WORK TO DO:
Every line below should be copied exactly; drop the pictures.
— START OF MATERIAL —
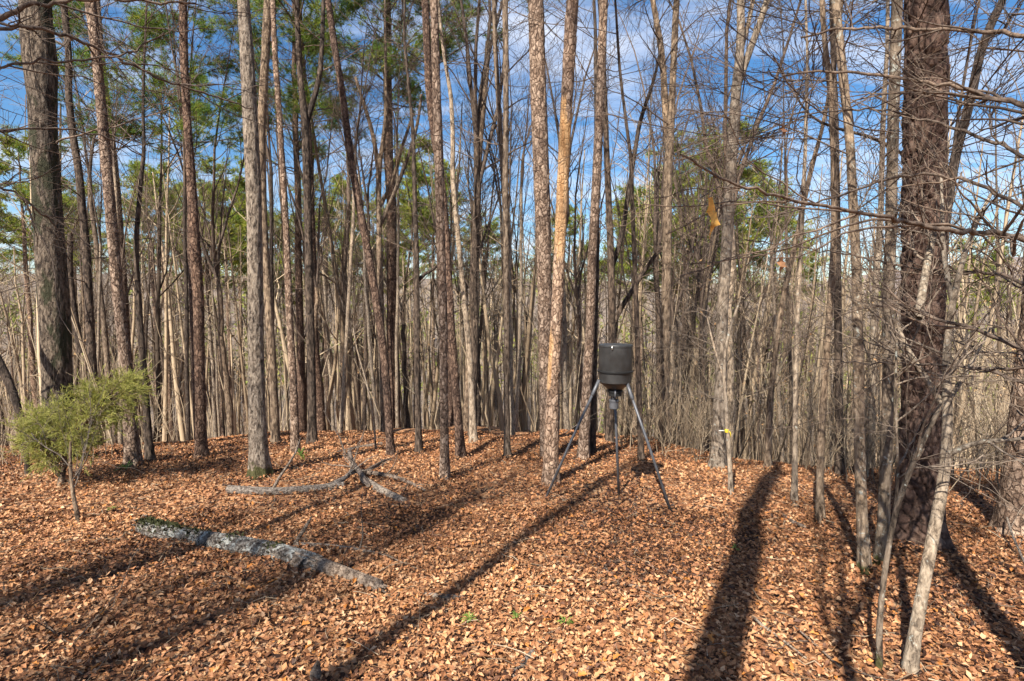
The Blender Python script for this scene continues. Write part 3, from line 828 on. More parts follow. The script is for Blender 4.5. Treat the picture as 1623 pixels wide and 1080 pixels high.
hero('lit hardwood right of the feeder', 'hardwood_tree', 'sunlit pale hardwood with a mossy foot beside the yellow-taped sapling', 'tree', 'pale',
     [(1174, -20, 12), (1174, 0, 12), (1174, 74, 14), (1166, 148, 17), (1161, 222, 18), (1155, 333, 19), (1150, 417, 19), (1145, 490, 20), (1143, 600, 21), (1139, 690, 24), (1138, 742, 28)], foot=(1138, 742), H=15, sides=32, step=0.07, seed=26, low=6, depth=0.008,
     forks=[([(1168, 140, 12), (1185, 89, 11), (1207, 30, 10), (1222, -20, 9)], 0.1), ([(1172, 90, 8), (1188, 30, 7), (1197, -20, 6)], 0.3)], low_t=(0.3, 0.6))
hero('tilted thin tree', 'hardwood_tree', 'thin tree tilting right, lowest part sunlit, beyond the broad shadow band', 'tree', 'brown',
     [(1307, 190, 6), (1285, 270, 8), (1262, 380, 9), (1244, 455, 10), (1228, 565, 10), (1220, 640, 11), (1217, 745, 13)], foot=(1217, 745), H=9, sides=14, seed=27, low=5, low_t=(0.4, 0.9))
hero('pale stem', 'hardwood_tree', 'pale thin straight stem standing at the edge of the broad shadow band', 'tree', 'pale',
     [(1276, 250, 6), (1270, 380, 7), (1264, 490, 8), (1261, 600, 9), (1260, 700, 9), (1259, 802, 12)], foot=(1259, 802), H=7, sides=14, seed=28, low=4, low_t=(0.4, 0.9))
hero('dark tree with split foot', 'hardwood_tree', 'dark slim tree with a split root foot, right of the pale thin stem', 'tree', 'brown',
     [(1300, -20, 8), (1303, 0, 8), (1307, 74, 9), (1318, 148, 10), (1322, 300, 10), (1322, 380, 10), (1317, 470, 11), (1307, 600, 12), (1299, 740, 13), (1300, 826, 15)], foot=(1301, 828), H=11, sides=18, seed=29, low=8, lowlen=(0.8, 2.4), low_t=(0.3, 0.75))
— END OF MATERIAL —
TASK RESULT:
The Blender Python script for this scene continues. Write part 3, from line 828 on. More parts follow. The script is for Blender 4.5. Treat the picture as 1623 pixels wide and 1080 pixels high.
hero('lit hardwood right of the feeder', 'hardwood_tree', 'sunlit pale hardwood with a mossy foot beside the yellow-taped sapling', 'tree', 'pale',
     [(1174, -20, 12), (1174, 0, 12), (1174, 74, 14), (1166, 148, 17), (1161, 222, 18), (1155, 333, 19), (1150, 417, 19), (1145, 490, 20), (1143, 600, 21), (1139, 690, 24), (1138, 742, 28)], foot=(1138, 742), H=15, sides=32, step=0.07, seed=26, low=6, depth=0.008,
     forks=[([(1168, 140, 12), (1185, 89, 11), (1207, 30, 10), (1222, -20, 9)], 0.1), ([(1172, 90, 8), (1188, 30, 7), (1197, -20, 6)], 0.3)], low_t=(0.3, 0.6))
hero('tilted thin tree', 'hardwood_tree', 'thin tree tilting right, lowest part sunlit, beyond the broad shadow band', 'tree', 'brown',
     [(1307, 190, 6), (1285, 270, 8), (1262, 380, 9), (1244, 455, 10), (1228, 565, 10), (1220, 640, 11), (1217, 745, 13)], foot=(1217, 745), H=9, sides=14, seed=27, low=5, low_t=(0.4, 0.9))
hero('pale stem', 'hardwood_tree', 'pale thin straight stem standing at the edge of the broad shadow band', 'tree', 'pale',
     [(1276, 250, 6), (1270, 380, 7), (1264, 490, 8), (1261, 600, 9), (1260, 700, 9), (1259, 802, 12)], foot=(1259, 802), H=7, sides=14, seed=28, low=4, low_t=(0.4, 0.9))
hero('dark tree with split foot', 'hardwood_tree', 'dark slim tree with a split root foot, right of the pale thin stem', 'tree', 'brown',
     [(1300, -20, 8), (1303, 0, 8), (1307, 74, 9), (1318, 148, 10), (1322, 300, 10), (1322, 380, 10), (1317, 470, 11), (1307, 600, 12), (1299, 740, 13), (1300, 826, 15)], foot=(1301, 828), H=11, sides=18, seed=29, low=8, lowlen=(0.8, 2.4), low_t=(0.3, 0.75))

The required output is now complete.